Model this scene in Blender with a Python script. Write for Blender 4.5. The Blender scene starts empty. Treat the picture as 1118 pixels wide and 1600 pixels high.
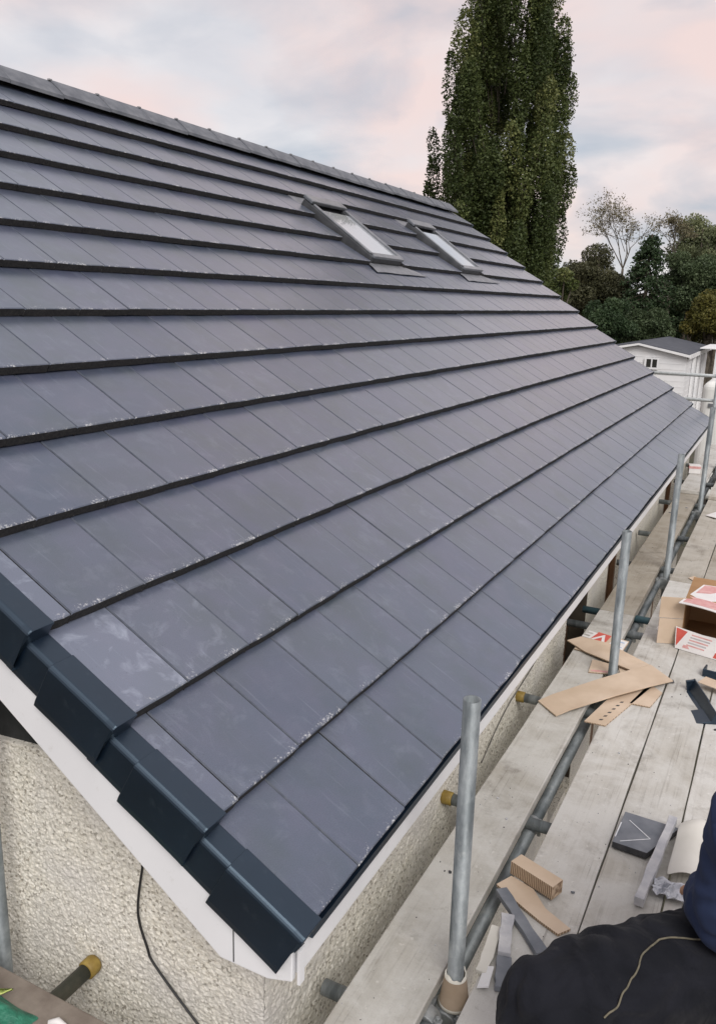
import bpy, math, random
import numpy as np
from mathutils import Vector, Matrix

random.seed(7); rng = np.random.default_rng(7)
SC = bpy.context.scene
COL = SC.collection
R = math.radians

# ------------------------------------------------------------------ camera
CAM = Vector((0.834, -1.480, 1.452))
c_right = Vector((0.88897806, 0.45712605, 0.02745502))
c_down = Vector((0.13701946, -0.20829991, -0.96841975))
c_fwd = Vector((-0.43697102, 0.86466579, -0.24780922))
cd = bpy.data.cameras.new('camera'); cam = bpy.data.objects.new('camera', cd); COL.objects.link(cam)
mw = Matrix.Identity(4)
for i, v in enumerate((c_right, -c_down, -c_fwd)):
    for j in range(3): mw[j][i] = v[j]
mw.translation = CAM
cam.matrix_world = mw
cd.sensor_fit = 'VERTICAL'; cd.sensor_height = 36.0; cd.sensor_width = 36.0
cd.lens = 1300.73 / 1600 * 36.0
cd.clip_start = 0.05; cd.clip_end = 3000
SC.camera = cam

# ------------------------------------------------------------------ world: thin evening overcast
SUN_EL, SUN_AZ = 43.0, 140.0      # azimuth of the light source, measured clockwise from +Y
w = bpy.data.worlds.new('World'); SC.world = w; w.use_nodes = True
nt = w.node_tree; nt.nodes.clear()
def N(t, **k):
    n = nt.nodes.new(t)
    for a, b in k.items(): setattr(n, a, b)
    return n
out = N('ShaderNodeOutputWorld')
sky = N('ShaderNodeTexSky'); sky.sky_type = 'NISHITA'; sky.sun_disc = False
sky.sun_elevation = R(SUN_EL); sky.sun_rotation = R(SUN_AZ)
bg1 = N('ShaderNodeBackground'); bg1.inputs[1].default_value = 0.10
nt.links.new(sky.outputs[0], bg1.inputs[0])
tc = N('ShaderNodeTexCoord'); sep = N('ShaderNodeSeparateXYZ'); nt.links.new(tc.outputs['Generated'], sep.inputs[0])
mx = N('ShaderNodeMath', operation='MAXIMUM'); nt.links.new(sep.outputs[2], mx.inputs[0]); mx.inputs[1].default_value = 0.0
ad = N('ShaderNodeMath', operation='ADD'); nt.links.new(mx.outputs[0], ad.inputs[0]); ad.inputs[1].default_value = 0.34
dx = N('ShaderNodeMath', operation='DIVIDE'); nt.links.new(sep.outputs[0], dx.inputs[0]); nt.links.new(ad.outputs[0], dx.inputs[1])
dy = N('ShaderNodeMath', operation='DIVIDE'); nt.links.new(sep.outputs[1], dy.inputs[0]); nt.links.new(ad.outputs[0], dy.inputs[1])
cmb = N('ShaderNodeCombineXYZ'); nt.links.new(dx.outputs[0], cmb.inputs[0]); nt.links.new(dy.outputs[0], cmb.inputs[1])
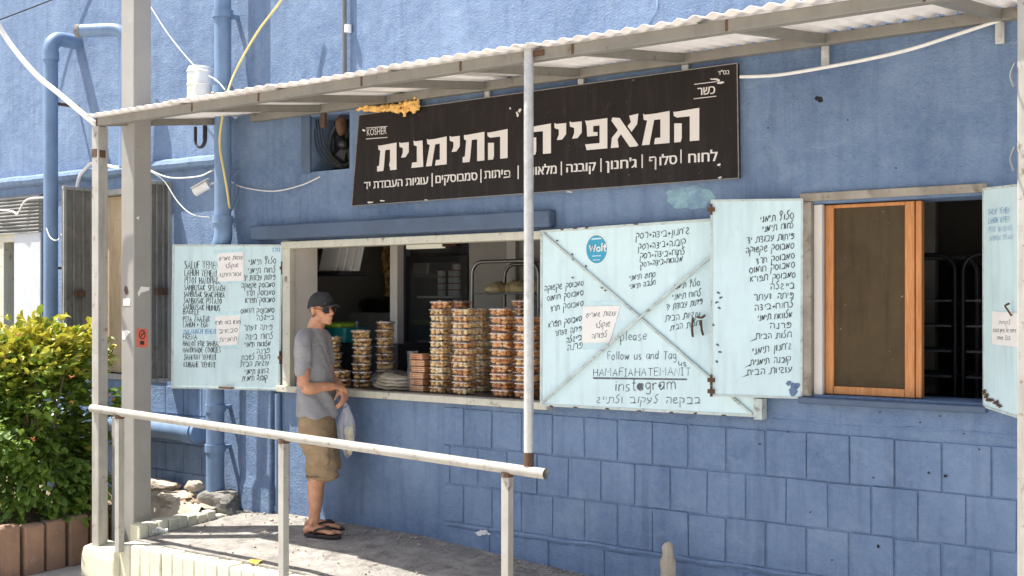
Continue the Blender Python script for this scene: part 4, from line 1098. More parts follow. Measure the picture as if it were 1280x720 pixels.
# the word with a final pe, drawn as strokes so that its tail stays whole
fonttext(m, "סלו", (825, 206.8), (846.5, 204.5), 10.8)
for st in ([(812, 197), (819.2, 196.2), (820, 197.5), (819.8, 212)], [(812.8, 197), (812.4, 201), (815.6, 200.6)], [(630.6, 214.2), (636.6, 213.4), (637.4, 214.6), (637.4, 221), (630.2, 221.9)], [(631.4, 214.4), (631.2, 217.9), (633.8, 217.6)]):
    m.tube([W(x, y, SY) + Vector((0, -.003, 0)) for x, y in st], .0052, 6)
m.build('list_lettering', M['letter'], S, smooth=False)
m = MB()
fonttext(m, "KOSHER", (459, 169.6), (483.5, 167.4), 8.6, .0, False)
px_quad(m, spl, [(458, 160.5), (484.5, 158.5), (484.5, 157.7), (458, 159.7)], .0028, .0006); px_quad(m, spl, [(458, 174.2), (484.5, 172.2), (484.5, 171.3), (458, 173.3)], .0028, .0006)
fonttext(m, "כשר", (872.5, 119.5), (894, 117), 9.5, .0)
px_quad(m, spl, [(868, 106), (896, 102.5), (896, 101.6), (868, 105.1)], .0028, .0006); px_quad(m, spl, [(867.5, 124), (895.5, 120.8), (895.5, 119.9), (867.5, 123.1)], .0028, .0006)
fonttext(m, "בס\"ד", (898, 94), (912, 92.5), 5, .0)
m.build('kosher_lettering', M['letter'], S, smooth=False)
for i, (x, y, rx, ry) in enumerate(((893, 99, 4, 1.2), (901, 103.5, 4, 1.6), (898, 100.5, 2, 2), (650, 138, 2.2, 2), (647, 143, 1.5, 3.2), (638, 135.5, 1.2, 1.2), (455, 163, 1.6, 1.6), (463, 253, 3, 1.2), (478, 251, 2.5, .9), (533, 250, 2, .8), (899, 206, 1.8, 1.8), (712, 240, 4, .7), (488, 205, 1, 4), (900, 222, 2.5, 1))):
    m = MB(); outline_patch(m, spl, (x, y), rx, ry, .0022, .0006, seed=i + 90, jit=.55, n=12); m.build('scratch', M['letter'], S, smooth=False)
# ------------------------------------------------------------------ awning
AY = 5.01
A = thing('awning', (-4.2, AY, GZ), 'white corrugated awning on grey steel beams and thin posts', 'awning')
ZF, ZW = 2.925, 3.07                                  # under side of front beam, of wall beam
AX0, AX1 = -7.38, -1.02
def beamtop(y):
    return ZF + .055 + (ZW - ZF) * (y - AY) / (WY - AY)
MB().box((AX0, AY - .03, ZF), (AX1, AY + .03, ZF + .06)).build('front_beam', M['beam'], A, bevel=.004)
MB().box((WX(320), WY - .065, ZW), (AX1, WY - .004, ZW + .06)).build('wall_beam', M['beam'], A, bevel=.004)
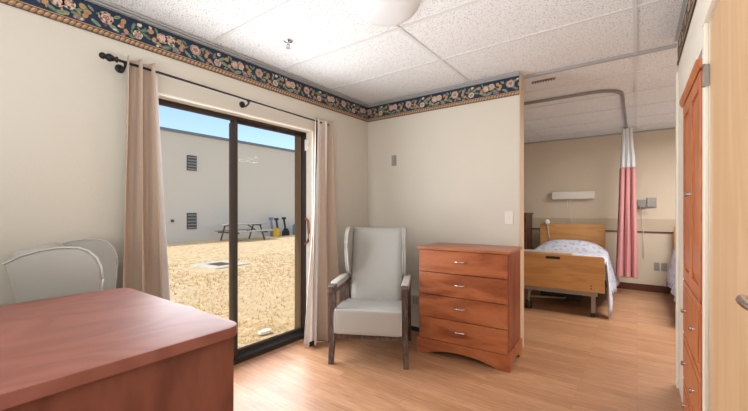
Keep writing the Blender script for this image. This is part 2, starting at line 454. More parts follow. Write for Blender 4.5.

◇ ◇ ◇ ◇ ◇

> _Required task_: The listing above needs to be output again exactly. Don't include the pictures.

> _Written reply_:
Model this scene in Blender with a Python script. Write for Blender 4.5. The Blender scene starts empty. Treat the picture as 1118 pixels wide and 1600 pixels high.
import bpy, math, random
import numpy as np
from mathutils import Vector, Matrix

random.seed(7); rng = np.random.default_rng(7)
SC = bpy.context.scene
COL = SC.collection
R = math.radians

# ------------------------------------------------------------------ camera
CAM = Vector((0.834, -1.480, 1.452))
c_right = Vector((0.88897806, 0.45712605, 0.02745502))
c_down = Vector((0.13701946, -0.20829991, -0.96841975))
c_fwd = Vector((-0.43697102, 0.86466579, -0.24780922))
cd = bpy.data.cameras.new('camera'); cam = bpy.data.objects.new('camera', cd); COL.objects.link(cam)
mw = Matrix.Identity(4)
for i, v in enumerate((c_right, -c_down, -c_fwd)):
    for j in range(3): mw[j][i] = v[j]
mw.translation = CAM
cam.matrix_world = mw
cd.sensor_fit = 'VERTICAL'; cd.sensor_height = 36.0; cd.sensor_width = 36.0
cd.lens = 1300.73 / 1600 * 36.0
cd.clip_start = 0.05; cd.clip_end = 3000
SC.camera = cam

# ------------------------------------------------------------------ world: thin evening overcast
SUN_EL, SUN_AZ = 43.0, 140.0      # azimuth of the light source, measured clockwise from +Y
w = bpy.data.worlds.new('World'); SC.world = w; w.use_nodes = True
nt = w.node_tree; nt.nodes.clear()
def N(t, **k):
    n = nt.nodes.new(t)
    for a, b in k.items(): setattr(n, a, b)
    return n
out = N('ShaderNodeOutputWorld')
sky = N('ShaderNodeTexSky'); sky.sky_type = 'NISHITA'; sky.sun_disc = False
sky.sun_elevation = R(SUN_EL); sky.sun_rotation = R(SUN_AZ)
bg1 = N('ShaderNodeBackground'); bg1.inputs[1].default_value = 0.10
nt.links.new(sky.outputs[0], bg1.inputs[0])
tc = N('ShaderNodeTexCoord'); sep = N('ShaderNodeSeparateXYZ'); nt.links.new(tc.outputs['Generated'], sep.inputs[0])
mx = N('ShaderNodeMath', operation='MAXIMUM'); nt.links.new(sep.outputs[2], mx.inputs[0]); mx.inputs[1].default_value = 0.0
ad = N('ShaderNodeMath', operation='ADD'); nt.links.new(mx.outputs[0], ad.inputs[0]); ad.inputs[1].default_value = 0.34
dx = N('ShaderNodeMath', operation='DIVIDE'); nt.links.new(sep.outputs[0], dx.inputs[0]); nt.links.new(ad.outputs[0], dx.inputs[1])
dy = N('ShaderNodeMath', operation='DIVIDE'); nt.links.new(sep.outputs[1], dy.inputs[0]); nt.links.new(ad.outputs[0], dy.inputs[1])
cmb = N('ShaderNodeCombineXYZ'); nt.links.new(dx.outputs[0], cmb.inputs[0]); nt.links.new(dy.outputs[0], cmb.inputs[1])
Continue the Blender Python script for this scene: part 4, from line 1098. More parts follow. Measure the picture as if it were 1280x720 pixels.
# the word with a final pe, drawn as strokes so that its tail stays whole
fonttext(m, "סלו", (825, 206.8), (846.5, 204.5), 10.8)
for st in ([(812, 197), (819.2, 196.2), (820, 197.5), (819.8, 212)], [(812.8, 197), (812.4, 201), (815.6, 200.6)], [(630.6, 214.2), (636.6, 213.4), (637.4, 214.6), (637.4, 221), (630.2, 221.9)], [(631.4, 214.4), (631.2, 217.9), (633.8, 217.6)]):
    m.tube([W(x, y, SY) + Vector((0, -.003, 0)) for x, y in st], .0052, 6)
m.build('list_lettering', M['letter'], S, smooth=False)
m = MB()
fonttext(m, "KOSHER", (459, 169.6), (483.5, 167.4), 8.6, .0, False)
px_quad(m, spl, [(458, 160.5), (484.5, 158.5), (484.5, 157.7), (458, 159.7)], .0028, .0006); px_quad(m, spl, [(458, 174.2), (484.5, 172.2), (484.5, 171.3), (458, 173.3)], .0028, .0006)
fonttext(m, "כשר", (872.5, 119.5), (894, 117), 9.5, .0)
px_quad(m, spl, [(868, 106), (896, 102.5), (896, 101.6), (868, 105.1)], .0028, .0006); px_quad(m, spl, [(867.5, 124), (895.5, 120.8), (895.5, 119.9), (867.5, 123.1)], .0028, .0006)
fonttext(m, "בס\"ד", (898, 94), (912, 92.5), 5, .0)
m.build('kosher_lettering', M['letter'], S, smooth=False)
for i, (x, y, rx, ry) in enumerate(((893, 99, 4, 1.2), (901, 103.5, 4, 1.6), (898, 100.5, 2, 2), (650, 138, 2.2, 2), (647, 143, 1.5, 3.2), (638, 135.5, 1.2, 1.2), (455, 163, 1.6, 1.6), (463, 253, 3, 1.2), (478, 251, 2.5, .9), (533, 250, 2, .8), (899, 206, 1.8, 1.8), (712, 240, 4, .7), (488, 205, 1, 4), (900, 222, 2.5, 1))):
    m = MB(); outline_patch(m, spl, (x, y), rx, ry, .0022, .0006, seed=i + 90, jit=.55, n=12); m.build('scratch', M['letter'], S, smooth=False)
# ------------------------------------------------------------------ awning
AY = 5.01
A = thing('awning', (-4.2, AY, GZ), 'white corrugated awning on grey steel beams and thin posts', 'awning')
ZF, ZW = 2.925, 3.07                                  # under side of front beam, of wall beam
AX0, AX1 = -7.38, -1.02
def beamtop(y):
    return ZF + .055 + (ZW - ZF) * (y - AY) / (WY - AY)
MB().box((AX0, AY - .03, ZF), (AX1, AY + .03, ZF + .06)).build('front_beam', M['beam'], A, bevel=.004)
MB().box((WX(320), WY - .065, ZW), (AX1, WY - .004, ZW + .06)).build('wall_beam', M['beam'], A, bevel=.004)
Keep writing the Blender script for this image. This is part 2, starting at line 454. More parts follow. Write for Blender 4.5.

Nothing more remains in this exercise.